Reformasi administrasi publik
diarahkan pada pelaksanaan keseluruhan fungsi-fungsi manajemen pemerintahan
yang didasarkan pada kebutuhan bagi peningkatan kecepatan efektifitas dan mutu
pelayanan sesuai dengan dinamika kemajuan masyarakat dan tantangan pembangunan.
Administrasi publik yang kuat juga mempunyai makna memiliki kredibilitas dalam
pemecahan berbagai permasalahan pemerintahan yang semakin kompleks secara
mendasar dan berkesinambungan, terutama dalam upaya mewujudkan peningkatan.
Kesejahteraan secara berkeadilan dan meningkatkan daya saing guna memantapkan
diri menghadapi era otonomi daerah dan desentralisasi pemerintahan daerah.
Dalam perspektif administrasi
publik, reformasi birokrasi publik harus menghayati posisi dan perannya serta
mengikuti perkembangan disiplin administrasi yang semakin maju. Kondisi ini diperlukan
dalam menghadapi kemajuan dan perubahan lingkungan strategis yang bersifat multidimensi.

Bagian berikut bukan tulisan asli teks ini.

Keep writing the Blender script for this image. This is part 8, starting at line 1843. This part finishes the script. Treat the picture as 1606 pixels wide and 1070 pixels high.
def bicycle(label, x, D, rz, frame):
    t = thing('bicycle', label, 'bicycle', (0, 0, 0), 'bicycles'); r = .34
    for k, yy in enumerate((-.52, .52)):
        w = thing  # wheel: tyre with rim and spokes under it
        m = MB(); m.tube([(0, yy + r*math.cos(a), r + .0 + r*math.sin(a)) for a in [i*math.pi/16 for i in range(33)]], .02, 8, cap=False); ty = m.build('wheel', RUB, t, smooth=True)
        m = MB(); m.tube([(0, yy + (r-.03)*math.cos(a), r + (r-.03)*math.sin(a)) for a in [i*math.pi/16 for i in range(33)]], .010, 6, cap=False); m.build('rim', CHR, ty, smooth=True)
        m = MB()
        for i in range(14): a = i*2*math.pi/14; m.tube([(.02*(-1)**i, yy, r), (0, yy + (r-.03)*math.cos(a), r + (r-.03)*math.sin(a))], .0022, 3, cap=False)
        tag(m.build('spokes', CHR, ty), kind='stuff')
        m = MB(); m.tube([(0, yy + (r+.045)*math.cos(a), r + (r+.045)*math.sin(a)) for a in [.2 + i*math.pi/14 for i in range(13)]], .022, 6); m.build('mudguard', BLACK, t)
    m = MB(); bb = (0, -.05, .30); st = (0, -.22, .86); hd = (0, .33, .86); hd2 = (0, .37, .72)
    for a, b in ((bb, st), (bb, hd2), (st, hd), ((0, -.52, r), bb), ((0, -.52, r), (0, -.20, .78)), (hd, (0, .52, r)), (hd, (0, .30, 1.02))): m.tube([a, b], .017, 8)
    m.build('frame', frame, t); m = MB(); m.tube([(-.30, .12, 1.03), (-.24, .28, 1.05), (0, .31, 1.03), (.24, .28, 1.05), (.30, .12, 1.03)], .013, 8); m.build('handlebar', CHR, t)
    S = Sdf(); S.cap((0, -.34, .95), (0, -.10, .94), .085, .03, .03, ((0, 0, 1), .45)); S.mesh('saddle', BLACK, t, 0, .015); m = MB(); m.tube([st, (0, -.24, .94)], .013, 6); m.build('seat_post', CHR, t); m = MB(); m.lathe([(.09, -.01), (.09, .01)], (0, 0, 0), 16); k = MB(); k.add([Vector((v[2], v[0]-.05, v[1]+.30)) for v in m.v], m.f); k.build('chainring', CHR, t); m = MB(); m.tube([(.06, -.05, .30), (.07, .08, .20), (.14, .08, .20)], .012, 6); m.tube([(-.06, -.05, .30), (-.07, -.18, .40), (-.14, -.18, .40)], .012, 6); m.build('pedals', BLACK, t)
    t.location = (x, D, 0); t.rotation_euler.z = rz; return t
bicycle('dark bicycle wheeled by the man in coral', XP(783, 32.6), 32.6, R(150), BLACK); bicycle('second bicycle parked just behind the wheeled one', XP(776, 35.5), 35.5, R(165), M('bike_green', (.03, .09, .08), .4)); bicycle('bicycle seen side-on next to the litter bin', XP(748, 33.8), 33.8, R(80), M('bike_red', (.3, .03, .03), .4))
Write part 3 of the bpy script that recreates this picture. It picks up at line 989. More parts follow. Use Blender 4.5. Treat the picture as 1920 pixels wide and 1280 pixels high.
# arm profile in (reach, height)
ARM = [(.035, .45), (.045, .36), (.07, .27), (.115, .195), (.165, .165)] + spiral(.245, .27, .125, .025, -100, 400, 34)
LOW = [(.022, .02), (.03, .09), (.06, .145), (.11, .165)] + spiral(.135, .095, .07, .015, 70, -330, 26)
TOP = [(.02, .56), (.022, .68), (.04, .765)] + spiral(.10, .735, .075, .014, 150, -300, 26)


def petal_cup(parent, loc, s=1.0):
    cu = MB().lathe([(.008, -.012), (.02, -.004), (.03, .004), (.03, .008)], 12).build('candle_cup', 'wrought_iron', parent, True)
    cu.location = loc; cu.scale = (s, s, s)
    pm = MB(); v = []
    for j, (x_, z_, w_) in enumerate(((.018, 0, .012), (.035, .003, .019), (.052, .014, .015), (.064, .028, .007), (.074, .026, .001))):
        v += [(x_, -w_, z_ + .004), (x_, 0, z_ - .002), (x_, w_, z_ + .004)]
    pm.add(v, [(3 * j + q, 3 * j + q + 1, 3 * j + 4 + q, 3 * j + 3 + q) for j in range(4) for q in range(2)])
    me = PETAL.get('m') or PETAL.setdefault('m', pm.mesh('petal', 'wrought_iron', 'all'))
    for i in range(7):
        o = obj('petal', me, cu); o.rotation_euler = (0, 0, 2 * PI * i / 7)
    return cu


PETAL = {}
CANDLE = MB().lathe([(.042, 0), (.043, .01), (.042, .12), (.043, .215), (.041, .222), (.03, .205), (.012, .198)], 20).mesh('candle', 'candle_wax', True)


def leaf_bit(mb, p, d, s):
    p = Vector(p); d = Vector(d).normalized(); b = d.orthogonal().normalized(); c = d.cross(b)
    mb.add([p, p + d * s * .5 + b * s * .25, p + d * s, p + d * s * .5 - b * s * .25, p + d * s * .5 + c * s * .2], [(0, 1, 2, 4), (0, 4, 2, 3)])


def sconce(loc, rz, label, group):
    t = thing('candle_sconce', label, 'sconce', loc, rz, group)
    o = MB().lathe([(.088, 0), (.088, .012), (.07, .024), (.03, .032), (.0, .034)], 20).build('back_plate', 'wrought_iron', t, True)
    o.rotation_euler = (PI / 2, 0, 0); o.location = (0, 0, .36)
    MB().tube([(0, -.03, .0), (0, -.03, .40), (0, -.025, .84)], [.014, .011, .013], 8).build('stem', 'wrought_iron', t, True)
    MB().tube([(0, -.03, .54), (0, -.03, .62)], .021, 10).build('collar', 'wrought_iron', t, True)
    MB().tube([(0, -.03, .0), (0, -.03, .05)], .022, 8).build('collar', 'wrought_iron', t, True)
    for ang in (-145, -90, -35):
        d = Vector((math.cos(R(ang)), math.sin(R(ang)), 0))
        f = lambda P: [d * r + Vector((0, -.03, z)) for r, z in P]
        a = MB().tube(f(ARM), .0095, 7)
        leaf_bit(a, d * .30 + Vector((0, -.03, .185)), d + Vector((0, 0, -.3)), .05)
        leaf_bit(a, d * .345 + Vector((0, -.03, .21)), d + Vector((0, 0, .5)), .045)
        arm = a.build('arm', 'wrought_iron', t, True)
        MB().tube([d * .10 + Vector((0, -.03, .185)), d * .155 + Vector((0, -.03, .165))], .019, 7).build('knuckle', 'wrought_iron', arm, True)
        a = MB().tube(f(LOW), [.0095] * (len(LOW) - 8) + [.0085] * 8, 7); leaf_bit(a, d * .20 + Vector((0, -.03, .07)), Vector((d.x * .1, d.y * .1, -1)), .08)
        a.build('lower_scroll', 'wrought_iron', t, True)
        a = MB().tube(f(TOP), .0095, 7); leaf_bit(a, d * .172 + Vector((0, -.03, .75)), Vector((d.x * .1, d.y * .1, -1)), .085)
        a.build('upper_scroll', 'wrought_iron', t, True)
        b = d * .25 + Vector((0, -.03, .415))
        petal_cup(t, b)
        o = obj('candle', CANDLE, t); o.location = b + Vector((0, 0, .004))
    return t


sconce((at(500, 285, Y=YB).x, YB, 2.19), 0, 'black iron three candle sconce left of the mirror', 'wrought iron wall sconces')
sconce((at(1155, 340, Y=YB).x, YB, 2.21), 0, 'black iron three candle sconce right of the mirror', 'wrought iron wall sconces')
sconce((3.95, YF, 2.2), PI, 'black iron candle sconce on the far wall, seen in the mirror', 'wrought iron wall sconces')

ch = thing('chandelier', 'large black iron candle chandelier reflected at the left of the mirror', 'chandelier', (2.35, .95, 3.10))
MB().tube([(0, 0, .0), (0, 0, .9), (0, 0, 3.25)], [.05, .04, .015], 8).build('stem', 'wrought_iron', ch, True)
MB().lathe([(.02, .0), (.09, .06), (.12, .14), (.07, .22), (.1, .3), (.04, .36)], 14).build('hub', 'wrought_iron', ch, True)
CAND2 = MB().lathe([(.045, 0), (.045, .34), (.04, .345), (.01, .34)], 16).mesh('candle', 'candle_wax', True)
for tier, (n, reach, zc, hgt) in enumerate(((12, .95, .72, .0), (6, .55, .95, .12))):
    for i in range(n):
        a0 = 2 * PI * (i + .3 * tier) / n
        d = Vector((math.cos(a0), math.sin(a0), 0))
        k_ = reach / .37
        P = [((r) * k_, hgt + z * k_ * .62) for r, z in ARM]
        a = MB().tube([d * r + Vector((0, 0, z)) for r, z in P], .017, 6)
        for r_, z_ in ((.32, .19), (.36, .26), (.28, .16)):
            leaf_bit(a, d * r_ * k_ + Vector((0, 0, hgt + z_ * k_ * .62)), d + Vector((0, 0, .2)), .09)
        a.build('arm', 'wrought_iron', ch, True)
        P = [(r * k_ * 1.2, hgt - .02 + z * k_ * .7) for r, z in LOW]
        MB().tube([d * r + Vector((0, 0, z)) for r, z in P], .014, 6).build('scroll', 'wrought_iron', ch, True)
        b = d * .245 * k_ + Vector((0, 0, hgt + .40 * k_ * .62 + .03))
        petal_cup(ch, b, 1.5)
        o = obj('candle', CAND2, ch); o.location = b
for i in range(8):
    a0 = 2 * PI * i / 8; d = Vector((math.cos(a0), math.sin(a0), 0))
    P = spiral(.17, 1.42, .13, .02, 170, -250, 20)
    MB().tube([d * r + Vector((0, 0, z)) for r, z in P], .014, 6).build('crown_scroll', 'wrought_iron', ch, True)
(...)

Sasaran yang ingin dicapai adalah terwujudnya
birokrasi pemerintahan yang profesional, beretika, dan efektif dalam melaksanakan
tugas dan tanggung jawabnya, serta dapat memenuhi tuntutan publik terhadap
kebutuhan pelayanan yang semakin berkualitas. Dengan meningkatnya kebutuhan pelayanan
kepada masyarakat maka perlu disertai dengan pemahaman mengenai pentingnya
akuntabilitas atas setiap kebijakan dan tindakan
yang dilakukan oleh pemerintah.
Masyarakat akan menuntut
birokrasi yang memiliki tanggung jawab dalam
mengemban tugasnya dalam rangka memenuhi
kebutuhan dan kepentingan publik. Untuk itu dalam setiap pelaksanaan
tugas pemerintahan dan pembangunan birokrasi publik harus transparan dan akuntabel
dalam pelaksanaan fungsi manajemen pemerintahan seperti pengelolaan kebijakan
publik dan pelayanan publik. Kemerintahan yang baik merupakan suatu konsep yang
belakangan ini perkenalkan sejalan dengan adanya keinginan untuk memperbaiki manajemen
pemerintahan dan pengelolaan pembangunan masyarakat bangsa.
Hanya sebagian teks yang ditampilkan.